Хорошо помню, например, самостоятельный этюд, который мы выбрали и разыграли с Вадимом Руслановым. Я представлял профессора, эдакого морганиста-вейсмониста, Вадим — партийного работника. Нам казалось, что мы очень точно раскрыли злостную сущность ученого и бесконечную правоту разоблачавшего его партийца.
Заставить молодежь видеть истинное положение вещей и вместе с тем уберечь ее от гонений, репрессий, душевных драм была неимоверно трудная задача. И надо сказать, что педагоги училища, гости наших студенческих вечеров справлялись с ней удивительно естественно и тактично. Они не говорили с нами о политике. Они касались лишь тем творчества и искусства, но были так честны, так бесконечно чисты и так смелы, что на их фоне малейшая фальшь, умолчание ярко бросались в глаза, вызывали возмущение. Верный взгляд на искусство позволял нам верно оценивать и жизненные явления.

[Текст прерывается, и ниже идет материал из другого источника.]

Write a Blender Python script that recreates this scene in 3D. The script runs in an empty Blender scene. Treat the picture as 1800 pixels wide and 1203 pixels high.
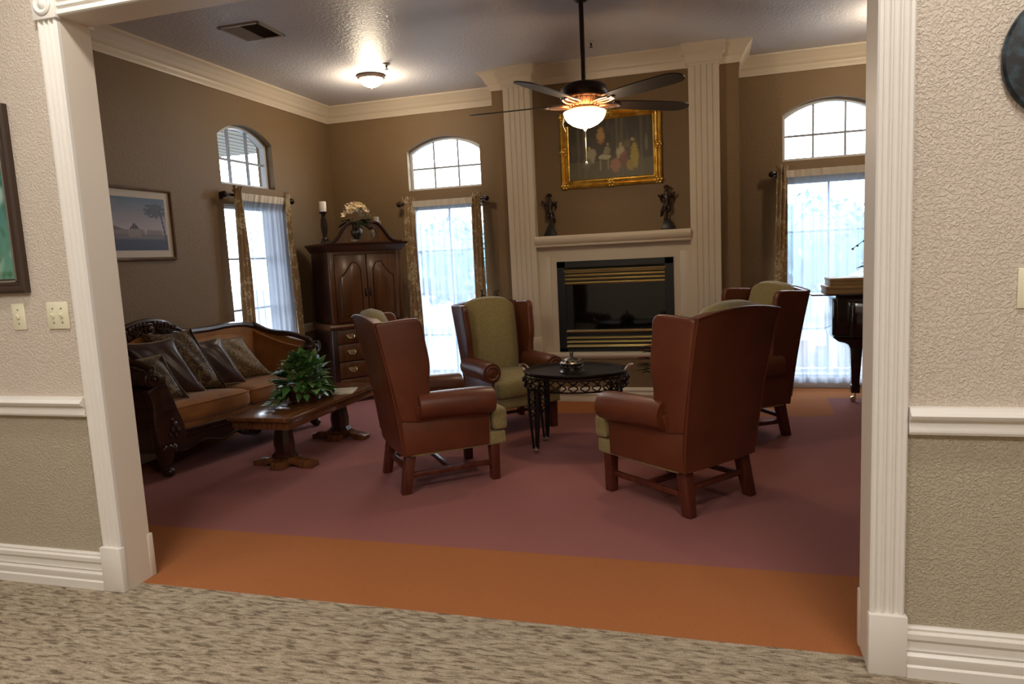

Учиться нравственным принципам Новицкий советовал у запрещенного тогда Достоевского. Приезжавший на студенческие вечера Илья Эренбург, который, как мы теперь знаем, был на волоске от зачисления в стан «врагов народа», своими рассказами раздвигал створки железного занавеса, отделявшего страну от государств Европы и Америки, и открывал перед нами театральную жизнь Франции, упоительную красоту живописи импрессионистов, показывал буклеты критикуемых у нас художников и ставил их искусство выше некоторых признанных отечественных мастеров кисти, называя работы последних лишь фотографиями, тогда как живопись — это прежде всего игра красок...
А что стоили те же домашние репетиции и чаепития у наших педагогов, о которых я говорил несколько выше. Мы испытывали совершенно особое чувство, когда подходили к дому, который и сегодня стоит на улице Щукина под номером 8-«А». Здесь жили Б. Захава, Р. Симонов, Ц. Мансурова, З. Бажанова, П. Антокольский... — ученики, соратники Вахтангова, Мейерхольда, фотографии которых с дарственными надписями смотрели на нас со стен квартир, где продолжала царить атмосфера, порожденная великими реформаторами театра, где жили принципы чести и человечности.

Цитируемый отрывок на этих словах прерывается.